Given problem :: Tally the lines holding the word "from" and state the count by itself.
_ _ _ _
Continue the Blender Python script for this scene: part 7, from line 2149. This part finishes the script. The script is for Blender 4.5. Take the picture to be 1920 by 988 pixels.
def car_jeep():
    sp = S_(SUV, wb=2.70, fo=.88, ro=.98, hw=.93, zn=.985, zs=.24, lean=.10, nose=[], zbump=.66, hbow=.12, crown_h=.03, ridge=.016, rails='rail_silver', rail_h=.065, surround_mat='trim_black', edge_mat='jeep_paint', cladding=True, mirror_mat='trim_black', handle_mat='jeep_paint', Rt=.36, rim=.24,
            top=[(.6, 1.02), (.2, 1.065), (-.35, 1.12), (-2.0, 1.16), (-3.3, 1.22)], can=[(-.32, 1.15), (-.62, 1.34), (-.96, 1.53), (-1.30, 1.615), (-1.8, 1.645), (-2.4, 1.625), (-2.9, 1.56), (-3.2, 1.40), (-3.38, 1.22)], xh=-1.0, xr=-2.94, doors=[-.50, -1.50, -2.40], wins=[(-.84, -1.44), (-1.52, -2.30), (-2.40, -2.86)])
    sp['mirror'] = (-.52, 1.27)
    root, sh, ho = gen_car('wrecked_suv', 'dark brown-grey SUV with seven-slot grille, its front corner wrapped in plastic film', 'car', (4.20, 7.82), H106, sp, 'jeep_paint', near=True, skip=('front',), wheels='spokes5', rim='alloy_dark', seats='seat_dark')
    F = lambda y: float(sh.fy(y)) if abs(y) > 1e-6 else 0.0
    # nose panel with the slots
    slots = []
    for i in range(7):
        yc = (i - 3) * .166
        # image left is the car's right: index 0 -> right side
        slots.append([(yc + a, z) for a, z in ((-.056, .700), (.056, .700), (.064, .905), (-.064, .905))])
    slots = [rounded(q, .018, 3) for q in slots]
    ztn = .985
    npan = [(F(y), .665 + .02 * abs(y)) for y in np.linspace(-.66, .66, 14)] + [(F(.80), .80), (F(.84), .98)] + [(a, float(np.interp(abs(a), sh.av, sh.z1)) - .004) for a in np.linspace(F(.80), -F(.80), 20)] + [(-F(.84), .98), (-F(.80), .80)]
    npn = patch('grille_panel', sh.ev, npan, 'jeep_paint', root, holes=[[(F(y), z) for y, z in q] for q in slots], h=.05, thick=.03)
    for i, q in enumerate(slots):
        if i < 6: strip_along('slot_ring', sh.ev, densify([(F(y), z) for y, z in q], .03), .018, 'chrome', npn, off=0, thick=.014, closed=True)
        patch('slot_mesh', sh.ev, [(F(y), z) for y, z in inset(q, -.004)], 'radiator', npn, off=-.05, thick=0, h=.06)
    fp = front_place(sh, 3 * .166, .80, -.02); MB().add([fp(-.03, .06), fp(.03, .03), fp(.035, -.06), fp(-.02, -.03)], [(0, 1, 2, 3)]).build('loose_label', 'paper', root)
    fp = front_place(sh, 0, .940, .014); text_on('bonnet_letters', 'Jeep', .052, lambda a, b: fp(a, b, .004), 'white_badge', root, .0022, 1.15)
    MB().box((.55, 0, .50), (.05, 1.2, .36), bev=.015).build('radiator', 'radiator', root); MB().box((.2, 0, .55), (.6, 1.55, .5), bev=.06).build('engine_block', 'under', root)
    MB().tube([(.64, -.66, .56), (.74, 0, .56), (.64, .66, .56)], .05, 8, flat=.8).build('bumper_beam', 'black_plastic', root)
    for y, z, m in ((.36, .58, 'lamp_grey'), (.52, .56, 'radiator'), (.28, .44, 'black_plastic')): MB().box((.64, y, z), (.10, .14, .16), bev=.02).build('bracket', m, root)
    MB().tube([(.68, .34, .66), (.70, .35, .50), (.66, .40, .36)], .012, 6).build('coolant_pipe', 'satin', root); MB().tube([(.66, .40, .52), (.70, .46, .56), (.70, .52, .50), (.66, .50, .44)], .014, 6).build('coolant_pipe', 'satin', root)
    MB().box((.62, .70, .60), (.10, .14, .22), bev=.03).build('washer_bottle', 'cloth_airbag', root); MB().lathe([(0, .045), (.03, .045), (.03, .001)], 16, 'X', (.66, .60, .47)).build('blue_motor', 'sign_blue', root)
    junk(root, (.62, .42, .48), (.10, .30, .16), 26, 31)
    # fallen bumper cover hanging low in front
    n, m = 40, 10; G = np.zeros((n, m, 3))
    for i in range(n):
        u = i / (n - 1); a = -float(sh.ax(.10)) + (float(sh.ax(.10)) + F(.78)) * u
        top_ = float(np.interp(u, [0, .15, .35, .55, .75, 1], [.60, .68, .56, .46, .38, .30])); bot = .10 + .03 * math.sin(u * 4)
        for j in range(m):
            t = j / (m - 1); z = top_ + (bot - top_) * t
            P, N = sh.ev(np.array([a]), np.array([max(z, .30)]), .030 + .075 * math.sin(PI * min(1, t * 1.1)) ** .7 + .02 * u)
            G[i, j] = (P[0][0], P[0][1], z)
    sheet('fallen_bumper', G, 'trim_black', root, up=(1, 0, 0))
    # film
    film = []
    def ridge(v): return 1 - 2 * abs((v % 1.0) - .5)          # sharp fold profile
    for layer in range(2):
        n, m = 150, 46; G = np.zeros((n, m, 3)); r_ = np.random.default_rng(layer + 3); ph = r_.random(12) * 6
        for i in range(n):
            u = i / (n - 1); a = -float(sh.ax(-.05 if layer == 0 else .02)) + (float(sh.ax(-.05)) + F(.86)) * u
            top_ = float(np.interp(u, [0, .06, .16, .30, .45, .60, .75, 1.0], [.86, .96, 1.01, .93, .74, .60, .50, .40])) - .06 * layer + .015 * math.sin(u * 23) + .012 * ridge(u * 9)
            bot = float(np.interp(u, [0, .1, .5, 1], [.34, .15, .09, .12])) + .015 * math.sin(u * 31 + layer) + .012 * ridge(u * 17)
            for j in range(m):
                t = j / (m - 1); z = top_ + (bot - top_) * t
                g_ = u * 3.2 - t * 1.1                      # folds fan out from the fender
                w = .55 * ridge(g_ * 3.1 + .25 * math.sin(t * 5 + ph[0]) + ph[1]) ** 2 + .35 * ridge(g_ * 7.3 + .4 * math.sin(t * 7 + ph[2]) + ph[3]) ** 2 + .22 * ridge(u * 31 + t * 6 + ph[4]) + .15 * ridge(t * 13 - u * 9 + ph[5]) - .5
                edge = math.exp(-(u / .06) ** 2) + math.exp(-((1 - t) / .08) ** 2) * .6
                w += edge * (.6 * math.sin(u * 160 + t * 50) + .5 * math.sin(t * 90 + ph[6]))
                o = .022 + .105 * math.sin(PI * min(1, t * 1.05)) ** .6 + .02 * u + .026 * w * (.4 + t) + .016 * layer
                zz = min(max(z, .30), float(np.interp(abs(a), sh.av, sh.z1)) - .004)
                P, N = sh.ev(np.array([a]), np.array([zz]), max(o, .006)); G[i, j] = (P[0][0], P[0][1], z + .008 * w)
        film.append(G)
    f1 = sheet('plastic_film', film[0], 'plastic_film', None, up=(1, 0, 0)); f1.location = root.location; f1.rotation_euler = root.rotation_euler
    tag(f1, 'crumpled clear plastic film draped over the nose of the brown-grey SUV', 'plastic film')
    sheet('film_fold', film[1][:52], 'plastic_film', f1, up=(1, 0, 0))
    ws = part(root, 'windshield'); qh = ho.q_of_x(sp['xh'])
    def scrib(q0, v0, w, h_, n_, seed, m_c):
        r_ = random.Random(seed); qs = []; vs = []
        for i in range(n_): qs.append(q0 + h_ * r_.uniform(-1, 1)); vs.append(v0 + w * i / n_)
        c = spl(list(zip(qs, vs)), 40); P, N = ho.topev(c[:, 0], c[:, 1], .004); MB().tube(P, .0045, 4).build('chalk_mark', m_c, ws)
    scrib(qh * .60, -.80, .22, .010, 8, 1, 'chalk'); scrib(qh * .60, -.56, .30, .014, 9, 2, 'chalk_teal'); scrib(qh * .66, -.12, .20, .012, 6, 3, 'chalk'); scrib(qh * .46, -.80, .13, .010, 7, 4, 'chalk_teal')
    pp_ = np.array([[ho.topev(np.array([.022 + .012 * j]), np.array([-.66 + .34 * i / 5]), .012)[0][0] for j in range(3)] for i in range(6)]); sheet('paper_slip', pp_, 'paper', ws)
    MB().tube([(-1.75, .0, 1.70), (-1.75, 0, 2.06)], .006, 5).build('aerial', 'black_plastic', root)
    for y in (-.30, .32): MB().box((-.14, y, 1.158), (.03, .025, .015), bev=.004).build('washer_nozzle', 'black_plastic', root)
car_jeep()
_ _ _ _
Complete response :: 2